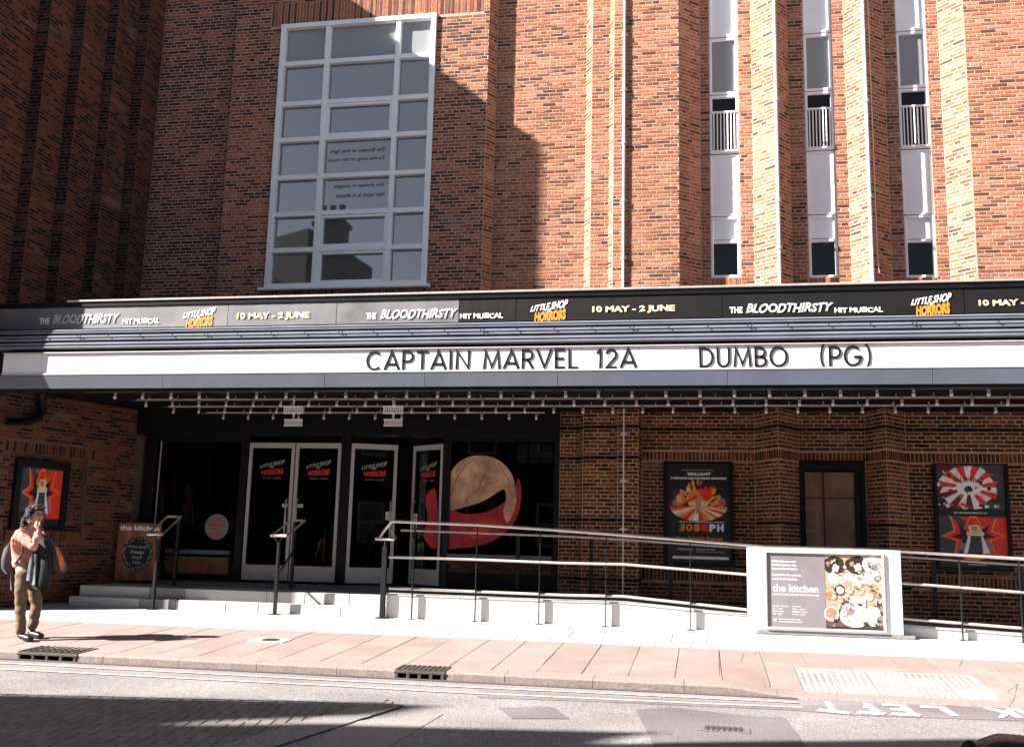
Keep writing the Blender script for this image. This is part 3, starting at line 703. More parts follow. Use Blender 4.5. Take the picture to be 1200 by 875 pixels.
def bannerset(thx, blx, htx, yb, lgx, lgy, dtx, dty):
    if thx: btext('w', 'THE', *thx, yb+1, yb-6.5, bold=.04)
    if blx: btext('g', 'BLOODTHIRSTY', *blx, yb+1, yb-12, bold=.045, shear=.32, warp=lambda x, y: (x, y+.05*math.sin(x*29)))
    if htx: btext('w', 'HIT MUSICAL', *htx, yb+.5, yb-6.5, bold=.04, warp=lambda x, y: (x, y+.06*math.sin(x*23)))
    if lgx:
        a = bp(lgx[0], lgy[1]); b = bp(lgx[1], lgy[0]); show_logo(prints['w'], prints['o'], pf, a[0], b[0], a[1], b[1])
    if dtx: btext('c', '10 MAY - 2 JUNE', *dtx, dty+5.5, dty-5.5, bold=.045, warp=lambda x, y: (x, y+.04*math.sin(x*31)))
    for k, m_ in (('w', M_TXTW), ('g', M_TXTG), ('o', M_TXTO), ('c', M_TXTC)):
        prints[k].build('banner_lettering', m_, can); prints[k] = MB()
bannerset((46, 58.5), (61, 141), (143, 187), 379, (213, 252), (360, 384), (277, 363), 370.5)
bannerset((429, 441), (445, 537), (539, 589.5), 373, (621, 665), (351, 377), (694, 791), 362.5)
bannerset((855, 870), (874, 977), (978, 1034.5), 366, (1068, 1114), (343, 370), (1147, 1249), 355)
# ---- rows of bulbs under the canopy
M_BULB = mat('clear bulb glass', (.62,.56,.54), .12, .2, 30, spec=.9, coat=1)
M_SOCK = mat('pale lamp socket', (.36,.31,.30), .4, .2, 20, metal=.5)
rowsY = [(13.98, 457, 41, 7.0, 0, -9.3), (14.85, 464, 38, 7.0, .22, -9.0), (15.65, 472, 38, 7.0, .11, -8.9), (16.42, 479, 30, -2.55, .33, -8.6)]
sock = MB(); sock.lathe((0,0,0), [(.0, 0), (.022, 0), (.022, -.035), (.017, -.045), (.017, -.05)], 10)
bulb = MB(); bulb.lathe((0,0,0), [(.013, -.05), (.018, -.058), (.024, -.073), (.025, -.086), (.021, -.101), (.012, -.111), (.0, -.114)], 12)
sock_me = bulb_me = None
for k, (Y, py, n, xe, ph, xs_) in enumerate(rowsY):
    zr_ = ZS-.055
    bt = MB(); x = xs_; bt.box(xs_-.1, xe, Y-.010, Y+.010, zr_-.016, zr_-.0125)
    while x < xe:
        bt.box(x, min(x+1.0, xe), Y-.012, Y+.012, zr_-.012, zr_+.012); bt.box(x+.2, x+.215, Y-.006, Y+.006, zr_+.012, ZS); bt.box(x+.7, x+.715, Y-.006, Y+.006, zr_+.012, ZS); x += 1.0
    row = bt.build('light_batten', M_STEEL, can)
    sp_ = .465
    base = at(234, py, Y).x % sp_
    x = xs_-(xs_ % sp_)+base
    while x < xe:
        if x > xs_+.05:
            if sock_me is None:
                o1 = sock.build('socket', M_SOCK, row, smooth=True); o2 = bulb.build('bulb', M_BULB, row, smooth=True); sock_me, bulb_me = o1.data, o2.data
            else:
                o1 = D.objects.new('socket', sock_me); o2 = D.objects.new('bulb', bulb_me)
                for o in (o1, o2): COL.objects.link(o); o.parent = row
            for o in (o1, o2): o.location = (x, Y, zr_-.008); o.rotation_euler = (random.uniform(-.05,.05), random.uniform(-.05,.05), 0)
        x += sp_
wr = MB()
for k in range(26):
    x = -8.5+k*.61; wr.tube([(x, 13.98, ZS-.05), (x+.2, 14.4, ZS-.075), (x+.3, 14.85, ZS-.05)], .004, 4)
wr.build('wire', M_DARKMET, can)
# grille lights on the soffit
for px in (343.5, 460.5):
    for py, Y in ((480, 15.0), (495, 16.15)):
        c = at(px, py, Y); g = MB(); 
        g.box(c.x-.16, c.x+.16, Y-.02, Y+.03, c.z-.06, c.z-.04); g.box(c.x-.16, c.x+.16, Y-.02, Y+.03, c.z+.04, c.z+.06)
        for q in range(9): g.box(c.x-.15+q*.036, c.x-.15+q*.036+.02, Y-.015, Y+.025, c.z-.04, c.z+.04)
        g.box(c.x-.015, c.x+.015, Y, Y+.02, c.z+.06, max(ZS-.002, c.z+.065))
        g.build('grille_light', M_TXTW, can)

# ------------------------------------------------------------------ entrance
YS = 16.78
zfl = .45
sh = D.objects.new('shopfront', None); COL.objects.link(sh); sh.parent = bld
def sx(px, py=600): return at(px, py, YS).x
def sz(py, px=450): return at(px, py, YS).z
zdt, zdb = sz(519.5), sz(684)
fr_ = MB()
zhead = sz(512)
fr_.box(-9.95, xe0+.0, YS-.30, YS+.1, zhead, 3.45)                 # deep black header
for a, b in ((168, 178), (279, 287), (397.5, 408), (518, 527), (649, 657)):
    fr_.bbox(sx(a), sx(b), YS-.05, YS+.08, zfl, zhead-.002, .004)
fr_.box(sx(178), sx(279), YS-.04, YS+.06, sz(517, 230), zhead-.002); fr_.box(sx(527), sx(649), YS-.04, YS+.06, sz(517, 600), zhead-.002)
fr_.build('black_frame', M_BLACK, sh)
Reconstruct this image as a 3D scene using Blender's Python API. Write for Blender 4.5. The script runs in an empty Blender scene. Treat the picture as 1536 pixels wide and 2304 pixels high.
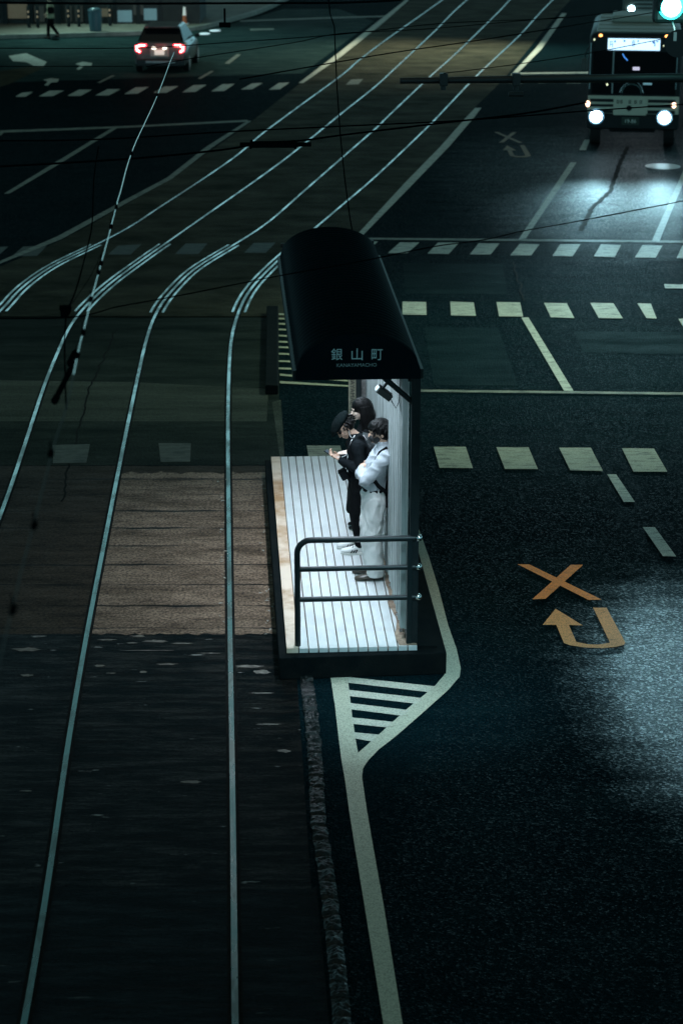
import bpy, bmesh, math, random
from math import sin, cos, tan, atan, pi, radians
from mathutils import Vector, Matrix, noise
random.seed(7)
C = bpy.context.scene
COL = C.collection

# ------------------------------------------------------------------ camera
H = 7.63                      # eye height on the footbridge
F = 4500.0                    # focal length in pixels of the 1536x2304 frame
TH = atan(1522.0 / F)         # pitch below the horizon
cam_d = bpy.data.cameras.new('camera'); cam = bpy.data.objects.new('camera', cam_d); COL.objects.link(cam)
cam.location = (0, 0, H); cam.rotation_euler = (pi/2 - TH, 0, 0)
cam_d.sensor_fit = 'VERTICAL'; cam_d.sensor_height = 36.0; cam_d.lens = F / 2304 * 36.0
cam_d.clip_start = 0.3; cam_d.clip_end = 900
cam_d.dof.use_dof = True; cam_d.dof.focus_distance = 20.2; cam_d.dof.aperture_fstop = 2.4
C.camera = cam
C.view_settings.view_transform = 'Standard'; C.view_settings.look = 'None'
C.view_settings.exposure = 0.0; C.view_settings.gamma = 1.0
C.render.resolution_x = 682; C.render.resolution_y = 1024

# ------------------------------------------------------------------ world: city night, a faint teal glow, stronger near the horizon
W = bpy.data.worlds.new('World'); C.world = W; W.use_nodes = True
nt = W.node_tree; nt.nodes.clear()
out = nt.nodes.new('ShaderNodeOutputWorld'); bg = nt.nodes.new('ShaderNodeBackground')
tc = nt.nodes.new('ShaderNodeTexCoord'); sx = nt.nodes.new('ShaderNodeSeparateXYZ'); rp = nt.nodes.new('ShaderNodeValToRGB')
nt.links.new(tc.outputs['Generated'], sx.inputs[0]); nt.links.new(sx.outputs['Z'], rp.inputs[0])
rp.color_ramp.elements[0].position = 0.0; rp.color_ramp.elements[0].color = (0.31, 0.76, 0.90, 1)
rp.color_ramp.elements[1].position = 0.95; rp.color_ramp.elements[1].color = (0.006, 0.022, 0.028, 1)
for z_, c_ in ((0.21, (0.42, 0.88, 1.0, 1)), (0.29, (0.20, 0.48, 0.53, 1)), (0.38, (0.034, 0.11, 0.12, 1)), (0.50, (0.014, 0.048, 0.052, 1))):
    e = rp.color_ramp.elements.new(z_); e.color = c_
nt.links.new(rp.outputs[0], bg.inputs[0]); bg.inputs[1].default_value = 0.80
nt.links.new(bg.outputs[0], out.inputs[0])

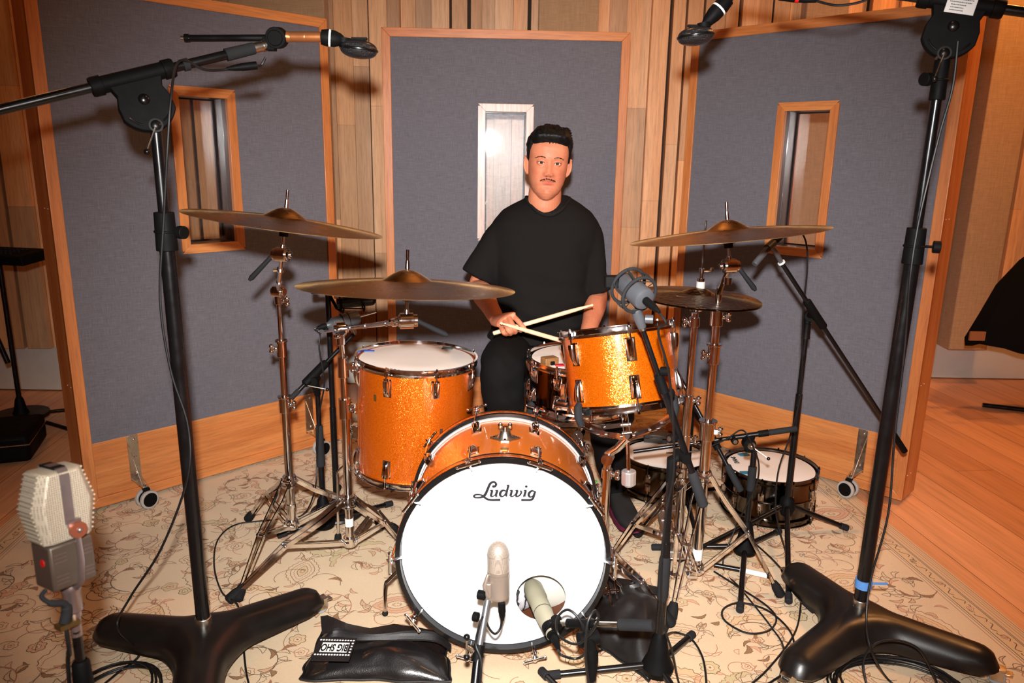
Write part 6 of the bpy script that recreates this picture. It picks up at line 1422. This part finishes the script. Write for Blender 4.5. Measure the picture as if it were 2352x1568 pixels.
----------
Skip all pictures and retype only the stretch from the line that holds "Reconstruct this image" through the line that holds "COL = C.collection", exactly as written.

◆ **TASK RESULT**:
Reconstruct this image as a 3D scene using Blender's Python API. Write for Blender 4.5. The script runs in an empty Blender scene. Treat the picture as 1536 pixels wide and 2304 pixels high.
import bpy, bmesh, math, random
from math import sin, cos, tan, atan, pi, radians
from mathutils import Vector, Matrix, noise
random.seed(7)
C = bpy.context.scene
COL = C.collection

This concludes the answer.